2021 Spring 21 Pre-capstone Innovation Final Presentation: Split Air Sensor
June 7, 2021
Alara Tuncer
Split-Air Sensor designed by finalists Simon Kahn (CSE major), Benjamin Liang (CSE major) and Palak Jauhari (CBE major) promises to “change the landscape for air pollutant quantification” in underground transit systems. This innovative air quality sensor is designed to accurately detect particulate matter, PM, in the underground air so that health risk assessments can be made accurately.
PM is one of the major contributors to air pollution. PM is found in two forms, PM 2.5 and PM 10, with the diameters of 2.5 microns or less and the diameters of 10 to 2.5 microns, respectively. Inhaling both forms are known to causes irritation and inflammation in the lungs. PM 2.5 has the capacity to be deposited deep in the lungs, in fact, Diesel PM is particularly dangerous because of its approximate size being smaller than 1 microns leading to a greater risk of deposition and accumulation deep within the tissues.

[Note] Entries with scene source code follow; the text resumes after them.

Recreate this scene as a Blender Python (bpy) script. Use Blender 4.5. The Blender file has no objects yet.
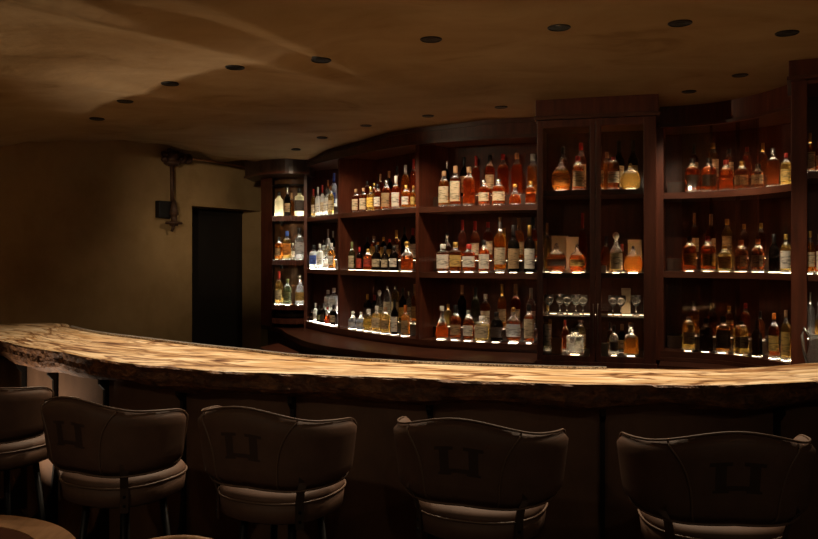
import bpy, bmesh, math, random
from math import sin, cos, pi, radians as R
from mathutils import Vector, Matrix, noise
random.seed(7)
S = bpy.context.scene
C = S.collection
EYE, HZ, F = 1.55, 256.0, 800.0

# ------------------------------------------------------------------ materials
def mat(name, col=(.5,.5,.5), rough=.5, metal=0.0, spec=.5, **k):
    m = bpy.data.materials.new(name); m.use_nodes = True
    b = m.node_tree.nodes['Principled BSDF']
    b.inputs['Base Color'].default_value = (*col, 1)
    b.inputs['Roughness'].default_value = rough
    b.inputs['Metallic'].default_value = metal
    b.inputs['Specular IOR Level'].default_value = spec
    for kk, v in k.items(): b.inputs[kk.replace('_', ' ')].default_value = v
    return m
def nodes(m): return m.node_tree.nodes, m.node_tree.links, m.node_tree.nodes['Principled BSDF']
def ramp(N, stops):
    r = N.new('ShaderNodeValToRGB'); e = r.color_ramp.elements
    while len(e) > 1: e.remove(e[0])
    e[0].position = stops[0][0]; e[0].color = (*stops[0][1], 1)
    for p, c in stops[1:]:
        x = e.new(p); x.color = (*c, 1)
    return r
def texmat(name, stops, scale=(1,1,1), nscale=5, detail=6, rough=.5, bump=.0, bscale=None, dist=0.0, spec=.5, distort=0.0, metal=0.0):
    m = mat(name, rough=rough, spec=spec, metal=metal); N, L, b = nodes(m)
    tc = N.new('ShaderNodeTexCoord'); mp = N.new('ShaderNodeMapping'); mp.inputs['Scale'].default_value = scale
    L.new(tc.outputs['Object'], mp.inputs['Vector'])
    n = N.new('ShaderNodeTexNoise'); n.inputs['Scale'].default_value = nscale; n.inputs['Detail'].default_value = detail
    n.inputs['Distortion'].default_value = distort; n.inputs['Roughness'].default_value = .6
    L.new(mp.outputs[0], n.inputs['Vector'])
    r = ramp(N, stops); L.new(n.outputs['Fac'], r.inputs[0]); L.new(r.outputs[0], b.inputs['Base Color'])
    if bump:
        n2 = N.new('ShaderNodeTexNoise'); n2.inputs['Scale'].default_value = bscale or nscale*3; n2.inputs['Detail'].default_value = 5
        L.new(mp.outputs[0], n2.inputs['Vector'])
        bp = N.new('ShaderNodeBump'); bp.inputs['Strength'].default_value = bump; bp.inputs['Distance'].default_value = dist or .01
        L.new(n2.outputs['Fac'], bp.inputs['Height']); L.new(bp.outputs[0], b.inputs['Normal'])
    return m
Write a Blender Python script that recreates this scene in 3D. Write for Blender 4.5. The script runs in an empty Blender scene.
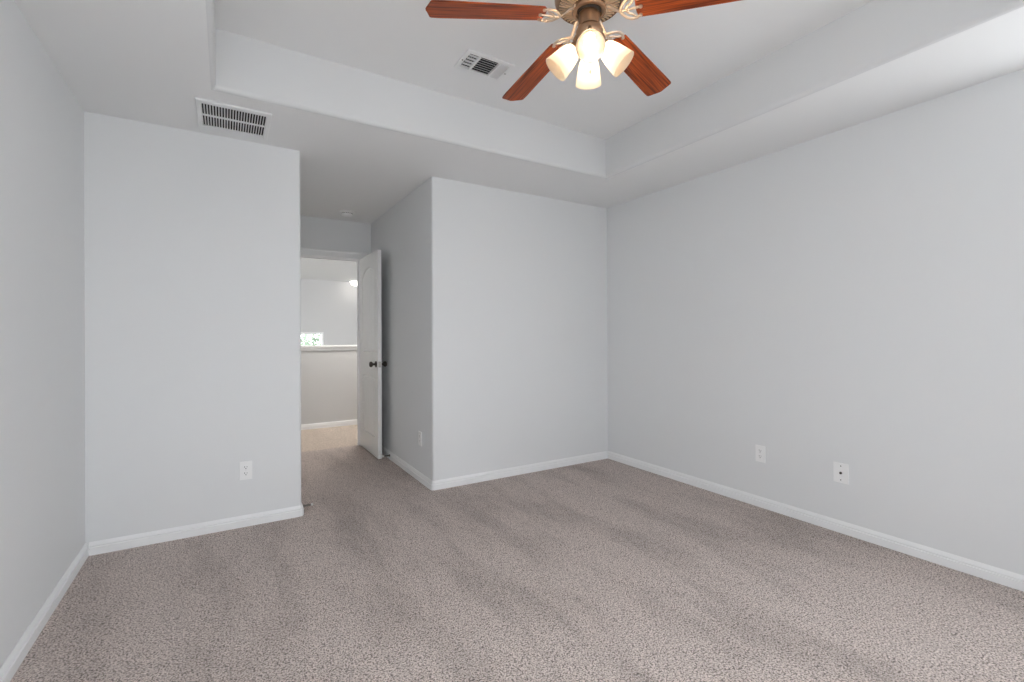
import bpy, bmesh, math, random
from mathutils import Vector, Matrix
random.seed(7)
PI = math.pi
S = bpy.context.scene
COL = S.collection

# ------------------------------------------------------------------ camera
H_CAM, FPX, YH, YAW, ROLL = 1.2012, 470.75, 335.36, 0.5457, -0.0033
cd = bpy.data.cameras.new('camera')
cam = bpy.data.objects.new('camera', cd); COL.objects.link(cam)
cam.matrix_world = Matrix.Translation((0, 0, H_CAM)) @ Matrix.Rotation(-YAW, 4, 'Z') @ Matrix.Rotation(PI/2, 4, 'X') @ Matrix.Rotation(ROLL, 4, 'Z')
cd.sensor_width = 36.0; cd.sensor_fit = 'HORIZONTAL'
cd.lens = FPX*36.0/1024
cd.shift_y = (YH-341.0)/1024
cd.clip_start = 0.02
S.camera = cam

# ------------------------------------------------------------------ world, exposure, daylight
w = bpy.data.worlds.new('overcast_sky'); S.world = w; w.use_nodes = True
bg = w.node_tree.nodes['Background']
# overcast sky over darker ground
_t = w.node_tree.nodes.new('ShaderNodeTexCoord'); _s = w.node_tree.nodes.new('ShaderNodeSeparateXYZ')
_r = w.node_tree.nodes.new('ShaderNodeValToRGB')
w.node_tree.links.new(_t.outputs['Generated'], _s.inputs[0])
_m = w.node_tree.nodes.new('ShaderNodeMapRange'); _m.inputs['From Min'].default_value = -0.25; _m.inputs['From Max'].default_value = 0.25
w.node_tree.links.new(_s.outputs['Z'], _m.inputs['Value']); w.node_tree.links.new(_m.outputs['Result'], _r.inputs['Fac'])
_r.color_ramp.elements[0].color = (0.70, 0.72, 0.735, 1); _r.color_ramp.elements[1].color = (0.93, 0.965, 1.0, 1)
_r.color_ramp.elements[0].position = 0.3; _r.color_ramp.elements[1].position = 0.55
w.node_tree.links.new(_r.outputs['Color'], bg.inputs['Color'])
bg.inputs['Strength'].default_value = 5.7
S.view_settings.view_transform = 'Standard'
S.view_settings.look = 'None'
S.view_settings.gamma = 1.0
S.view_settings.use_curve_mapping = False
S.view_settings.exposure = 0.07

def portal(name, loc, rot, sx, sy):
    l = bpy.data.lights.new(name, 'AREA'); l.shape = 'RECTANGLE'; l.size = sx; l.size_y = sy
    l.cycles.is_portal = True
    o = bpy.data.objects.new(name, l); COL.objects.link(o); o.location = loc; o.rotation_euler = rot
# room shell dimensions (metres; camera foot at the origin, Y along the right-hand wall)
XL, XR = -0.663, 3.185
YF, YB = -0.50, 3.450          # front wall (behind the camera), back wall right of the alcove
YBL = 3.424                    # back wall left of the alcove
X1, X2, YD = 0.429, 1.370, 5.246   # alcove between X1 and X2, door wall at YD
HC, HT = 2.439, 2.745
TX0, TX1, TY0, TY1 = -0.041, 2.563, 0.160, 2.787   # tray recess
WIN = [(-0.50, 0.42), (0.62, 1.54)]      # two windows in the front wall
WZ0, WZ1 = 0.45, 2.12
for i, (a, b) in enumerate(WIN):
    portal('daylight_portal', ((a+b)/2, YF-0.02, (WZ0+WZ1)/2), (PI/2, 0, PI), b-a, WZ1-WZ0)

FILL_RW = (-0.44, 0.60)                       # unseen window added in the right wall to brighten the left wall
RZ0, RZ1 = 0.75, 2.28
FILL_LW = (-0.30, 0.30)                       # unseen window added beside the camera to brighten the alcove
portal('daylight_portal', (XR+0.02, sum(FILL_RW)/2, (RZ0+RZ1)/2), (PI/2, 0, PI/2), FILL_RW[1]-FILL_RW[0], RZ1-RZ0)
portal('daylight_portal', (XL-0.02, sum(FILL_LW)/2, (WZ0+WZ1)/2), (PI/2, 0, -PI/2), FILL_LW[1]-FILL_LW[0], WZ1-WZ0)

# ------------------------------------------------------------------ materials
def mat(name, col, rough=0.6, metal=0.0, **kw):
    m = bpy.data.materials.new(name); m.use_nodes = True
    b = m.node_tree.nodes['Principled BSDF']
    b.inputs['Base Color'].default_value = (*col, 1)
    b.inputs['Roughness'].default_value = rough
    b.inputs['Metallic'].default_value = metal
    for k, v in kw.items():
        b.inputs[k.replace('_', ' ')].default_value = v
    return m
def nd(m, t, **kw):
    n = m.node_tree.nodes.new(t)
    for k, v in kw.items(): setattr(n, k, v)
    return n
def lk(m, a, b): m.node_tree.links.new(a, b)
def add_bump(m, scale, strength, dist=0.002, detail=2.0):
    tc = nd(m, 'ShaderNodeTexCoord'); n = nd(m, 'ShaderNodeTexNoise'); bp = nd(m, 'ShaderNodeBump')
    n.inputs['Scale'].default_value = scale; n.inputs['Detail'].default_value = detail
    bp.inputs['Strength'].default_value = strength; bp.inputs['Distance'].default_value = dist
    lk(m, tc.outputs['Object'], n.inputs['Vector']); lk(m, n.outputs['Fac'], bp.inputs['Height'])
    lk(m, bp.outputs['Normal'], m.node_tree.nodes['Principled BSDF'].inputs['Normal'])
    return m

M = {}
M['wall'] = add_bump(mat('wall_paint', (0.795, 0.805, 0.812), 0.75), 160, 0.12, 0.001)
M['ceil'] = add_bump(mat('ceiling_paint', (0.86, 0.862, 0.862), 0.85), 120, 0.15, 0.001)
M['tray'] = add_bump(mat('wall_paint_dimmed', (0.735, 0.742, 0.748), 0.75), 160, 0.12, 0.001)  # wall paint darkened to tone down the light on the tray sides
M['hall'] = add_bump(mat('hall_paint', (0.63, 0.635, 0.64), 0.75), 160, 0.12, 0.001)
M['trim'] = mat('white_trim', (0.90, 0.905, 0.91), 0.35)
M['door'] = add_bump(mat('door_paint', (0.86, 0.86, 0.845), 0.38), 60, 0.05, 0.001)
M['plastic'] = mat('white_plastic', (0.93, 0.93, 0.93), 0.3)
M['dark'] = mat('dark_slot', (0.03, 0.03, 0.032), 0.7)
M['duct'] = mat('dark_duct', (0.02, 0.02, 0.022), 0.8)
M['enamel'] = mat('white_enamel', (0.84, 0.84, 0.84), 0.4)
M['bronze'] = mat('oil_rubbed_bronze', (0.10, 0.085, 0.075), 0.28, 0.9)
M['steel'] = mat('spring_steel', (0.22, 0.2, 0.18), 0.35, 0.9)
M['nickel'] = mat('satin_nickel', (0.55, 0.52, 0.48), 0.35, 0.9)
M['rubber'] = mat('white_rubber', (0.82, 0.80, 0.78), 0.6)
M['pewter'] = add_bump(mat('antique_pewter', (0.34, 0.215, 0.135), 0.34, 0.85), 90, 0.1, 0.001)
M['brass'] = mat('antique_brass', (0.85, 0.64, 0.44), 0.4, 0.5)
M['iron'] = mat('champagne_metal', (0.72, 0.58, 0.46), 0.36, 0.8)
M['gdark'] = mat('motor_dark', (0.02, 0.013, 0.008), 0.7, 0.0)

def carpet(name, ca, cb, patch=0.0):
    m = mat(name, ca, 0.95)
    m.node_tree.nodes['Principled BSDF'].inputs['Specular IOR Level'].default_value = 0.1
    b = m.node_tree.nodes['Principled BSDF']
    tc = nd(m, 'ShaderNodeTexCoord')
    n1 = nd(m, 'ShaderNodeTexNoise'); n1.inputs['Scale'].default_value = 150; n1.inputs['Detail'].default_value = 3; n1.inputs['Roughness'].default_value = 0.65
    v = nd(m, 'ShaderNodeTexVoronoi'); v.inputs['Scale'].default_value = 185
    add = nd(m, 'ShaderNodeMath', operation='MULTIPLY_ADD'); add.inputs[1].default_value = -0.32
    rp = nd(m, 'ShaderNodeValToRGB')
    rp.color_ramp.elements[0].position = 0.19; rp.color_ramp.elements[0].color = (*[c*0.34 for c in cb], 1)
    rp.color_ramp.elements[1].position = 0.50; rp.color_ramp.elements[1].color = (*ca, 1)
    e = rp.color_ramp.elements.new(0.33); e.color = (*cb, 1)
    lk(m, tc.outputs['Object'], n1.inputs['Vector']); lk(m, tc.outputs['Object'], v.inputs['Vector'])
    lk(m, v.outputs['Distance'], add.inputs[0]); lk(m, n1.outputs['Fac'], add.inputs[2])
    lk(m, add.outputs[0], rp.inputs['Fac'])
    # pile laid this way and that by vacuum and feet
    mp = nd(m, 'ShaderNodeMapping'); mp.inputs['Rotation'].default_value = (0, 0, 0.06); mp.inputs['Scale'].default_value = (3.0, 0.85, 1)
    n2 = nd(m, 'ShaderNodeTexNoise'); n2.inputs['Scale'].default_value = 1.3; n2.inputs['Detail'].default_value = 4; n2.inputs['Roughness'].default_value = 0.6
    lk(m, tc.outputs['Object'], mp.inputs['Vector']); lk(m, mp.outputs['Vector'], n2.inputs['Vector'])
    r2 = nd(m, 'ShaderNodeMapRange'); r2.inputs['From Min'].default_value = 0.30; r2.inputs['From Max'].default_value = 0.54
    r2.inputs['To Min'].default_value = 1.0-patch; r2.inputs['To Max'].default_value = 1.0
    lk(m, n2.outputs['Fac'], r2.inputs['Value'])
    mx = nd(m, 'ShaderNodeMix', data_type='RGBA', blend_type='MULTIPLY'); mx.inputs['Factor'].default_value = 1
    lk(m, rp.outputs['Color'], mx.inputs['A']); lk(m, r2.outputs['Result'], mx.inputs['B'])
    lk(m, mx.outputs['Result'], b.inputs['Base Color'])
    bp = nd(m, 'ShaderNodeBump'); bp.inputs['Strength'].default_value = 0.8; bp.inputs['Distance'].default_value = 0.006
    lk(m, add.outputs[0], bp.inputs['Height']); lk(m, bp.outputs['Normal'], b.inputs['Normal'])
    return m
M['carpet'] = carpet('taupe_carpet', (0.86, 0.757, 0.71), (0.59, 0.505, 0.465), 0.25)
M['hallcarpet'] = carpet('hall_carpet', (0.86, 0.76, 0.67), (0.74, 0.63, 0.54), 0.08)  # paler, warmer tone than the room carpet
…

According to a recent study published by NYU Langone, NYC subway stations have high levels of PM 2.5. The average PM levels in the NYC subway stations is 77 times more than that found above ground, causing severe respiratory health risks to transit workers as well as daily commuters. The study presents concerning data regarding underground transit stations, concluded that the PATH and NYC subway stations had the highest levels of PM 2.5 across all the stations studied in Northeast US. Unfortunately, the study also stated that the PM levels may be underestimated, deflating health risks well. Without knowing the level of hazardous parameters, how can we accurately estimate the risks and devise robust solutions against these health hazards?
To date, PM measuring devices are not designed to detect PM levels underground. They are designed to measure PM levels at ambient outside temperatures. Existing methods of evaluating PM cannot detect aggregate matters which are commonly found underground and contribute to health effects. This was the driving force for the finalist’s design in creating a sensor that was able to detect PM levels underground.
The major issue with accurately monitoring PM 2.5 underground is related to distinguishing between iron oxide and carbon soot. Both compounds have a similar color and a refractive index which has made identification and classification underground difficult. Current approaches of isolating black carbon from iron oxide require multi-step chemical processes and several reagents. These are not practical methods that can be utilized underground.
Prototype of Split Air Sensor
As a result, Kahn, Liang, and Jauhari hope to design an innovative air quality sensor which is able to quantify PM 2.5 found underground by isolating black carbon from iron particles, steel dust as well as other metals that form health damaging aggregates.
The design includes a microscale virtual impactor that exploits the size difference to separate PM 2.5 from PM 10. First, a mesh filter will act like a sieve to separate the incoming particles that are larger than PM10. Next, the PM 10 will go through the center while PM 2.5 will be propelled to go through the top channels. Lastly, making use of the magnetic property of some iron oxide compounds, a magnetic current will be used to aid sound waves to separate the PM 2.5 particles from black carbon. Fascinating!
There are still several questions unanswered. Nevertheless, the finalists will surely address these and other future challenges that may arise with further research. We wish Kahn, Liang, and Jauhari the best of luck in their project. As undergraduates, they have already done incredible amounts of research to formulate this idea. Undoubtedly, this engineered PM measuring device will change our outlook on air pollutants found underground, allowing us to better assess health risks and create targeted solutions devised to combat polluting hazards.